■ DATA SEGMENT

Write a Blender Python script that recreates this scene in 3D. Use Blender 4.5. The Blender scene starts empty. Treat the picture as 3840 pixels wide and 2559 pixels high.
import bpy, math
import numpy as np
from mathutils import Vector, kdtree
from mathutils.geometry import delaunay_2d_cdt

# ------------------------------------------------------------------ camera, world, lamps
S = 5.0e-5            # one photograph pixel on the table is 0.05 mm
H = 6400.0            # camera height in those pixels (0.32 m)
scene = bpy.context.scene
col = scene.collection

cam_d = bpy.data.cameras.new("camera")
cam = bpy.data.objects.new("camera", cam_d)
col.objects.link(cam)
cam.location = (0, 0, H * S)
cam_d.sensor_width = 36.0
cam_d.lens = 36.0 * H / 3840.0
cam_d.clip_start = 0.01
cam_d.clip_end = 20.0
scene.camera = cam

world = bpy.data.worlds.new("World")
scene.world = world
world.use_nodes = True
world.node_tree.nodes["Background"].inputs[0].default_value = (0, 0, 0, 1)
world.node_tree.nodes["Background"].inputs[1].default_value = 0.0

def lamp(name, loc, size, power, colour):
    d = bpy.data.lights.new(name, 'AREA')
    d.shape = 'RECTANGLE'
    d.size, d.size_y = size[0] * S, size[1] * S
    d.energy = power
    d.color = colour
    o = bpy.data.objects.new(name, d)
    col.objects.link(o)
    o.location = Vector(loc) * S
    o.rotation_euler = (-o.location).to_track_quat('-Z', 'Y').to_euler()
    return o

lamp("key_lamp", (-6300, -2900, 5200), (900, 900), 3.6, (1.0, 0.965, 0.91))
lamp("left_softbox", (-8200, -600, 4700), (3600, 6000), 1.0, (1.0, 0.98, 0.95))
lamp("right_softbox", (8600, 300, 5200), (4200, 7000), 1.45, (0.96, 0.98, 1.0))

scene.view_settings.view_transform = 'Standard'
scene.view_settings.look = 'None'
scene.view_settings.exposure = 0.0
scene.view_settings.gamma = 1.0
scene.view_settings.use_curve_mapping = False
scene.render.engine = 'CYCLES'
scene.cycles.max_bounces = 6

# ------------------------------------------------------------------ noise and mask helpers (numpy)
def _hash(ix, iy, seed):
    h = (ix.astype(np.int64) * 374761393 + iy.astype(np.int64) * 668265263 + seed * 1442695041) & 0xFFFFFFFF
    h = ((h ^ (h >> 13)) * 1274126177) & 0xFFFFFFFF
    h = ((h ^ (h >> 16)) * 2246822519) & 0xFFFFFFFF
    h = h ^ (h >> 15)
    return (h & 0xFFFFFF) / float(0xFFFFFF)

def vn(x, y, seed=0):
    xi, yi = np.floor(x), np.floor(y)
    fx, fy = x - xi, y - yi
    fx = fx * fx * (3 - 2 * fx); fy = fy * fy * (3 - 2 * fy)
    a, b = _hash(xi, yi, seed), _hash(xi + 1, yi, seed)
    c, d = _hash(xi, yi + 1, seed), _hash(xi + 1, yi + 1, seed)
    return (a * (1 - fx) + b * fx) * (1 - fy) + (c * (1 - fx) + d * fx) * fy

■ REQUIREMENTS
Write out the whole listing again. Match it word for word.

■ REPLY TO THE EXERCISE
Write a Blender Python script that recreates this scene in 3D. Use Blender 4.5. The Blender scene starts empty. Treat the picture as 3840 pixels wide and 2559 pixels high.
import bpy, math
import numpy as np
from mathutils import Vector, kdtree
from mathutils.geometry import delaunay_2d_cdt

# ------------------------------------------------------------------ camera, world, lamps
S = 5.0e-5            # one photograph pixel on the table is 0.05 mm
H = 6400.0            # camera height in those pixels (0.32 m)
scene = bpy.context.scene
col = scene.collection

cam_d = bpy.data.cameras.new("camera")
cam = bpy.data.objects.new("camera", cam_d)
col.objects.link(cam)
cam.location = (0, 0, H * S)
cam_d.sensor_width = 36.0
cam_d.lens = 36.0 * H / 3840.0
cam_d.clip_start = 0.01
cam_d.clip_end = 20.0
scene.camera = cam

world = bpy.data.worlds.new("World")
scene.world = world
world.use_nodes = True
world.node_tree.nodes["Background"].inputs[0].default_value = (0, 0, 0, 1)
world.node_tree.nodes["Background"].inputs[1].default_value = 0.0

def lamp(name, loc, size, power, colour):
    d = bpy.data.lights.new(name, 'AREA')
    d.shape = 'RECTANGLE'
    d.size, d.size_y = size[0] * S, size[1] * S
    d.energy = power
    d.color = colour
    o = bpy.data.objects.new(name, d)
    col.objects.link(o)
    o.location = Vector(loc) * S
    o.rotation_euler = (-o.location).to_track_quat('-Z', 'Y').to_euler()
    return o

lamp("key_lamp", (-6300, -2900, 5200), (900, 900), 3.6, (1.0, 0.965, 0.91))
lamp("left_softbox", (-8200, -600, 4700), (3600, 6000), 1.0, (1.0, 0.98, 0.95))
lamp("right_softbox", (8600, 300, 5200), (4200, 7000), 1.45, (0.96, 0.98, 1.0))

scene.view_settings.view_transform = 'Standard'
scene.view_settings.look = 'None'
scene.view_settings.exposure = 0.0
scene.view_settings.gamma = 1.0
scene.view_settings.use_curve_mapping = False
scene.render.engine = 'CYCLES'
scene.cycles.max_bounces = 6

# ------------------------------------------------------------------ noise and mask helpers (numpy)
def _hash(ix, iy, seed):
    h = (ix.astype(np.int64) * 374761393 + iy.astype(np.int64) * 668265263 + seed * 1442695041) & 0xFFFFFFFF
    h = ((h ^ (h >> 13)) * 1274126177) & 0xFFFFFFFF
    h = ((h ^ (h >> 16)) * 2246822519) & 0xFFFFFFFF
    h = h ^ (h >> 15)
    return (h & 0xFFFFFF) / float(0xFFFFFF)

def vn(x, y, seed=0):
    xi, yi = np.floor(x), np.floor(y)
    fx, fy = x - xi, y - yi
    fx = fx * fx * (3 - 2 * fx); fy = fy * fy * (3 - 2 * fy)
    a, b = _hash(xi, yi, seed), _hash(xi + 1, yi, seed)
    c, d = _hash(xi, yi + 1, seed), _hash(xi + 1, yi + 1, seed)
    return (a * (1 - fx) + b * fx) * (1 - fy) + (c * (1 - fx) + d * fx) * fy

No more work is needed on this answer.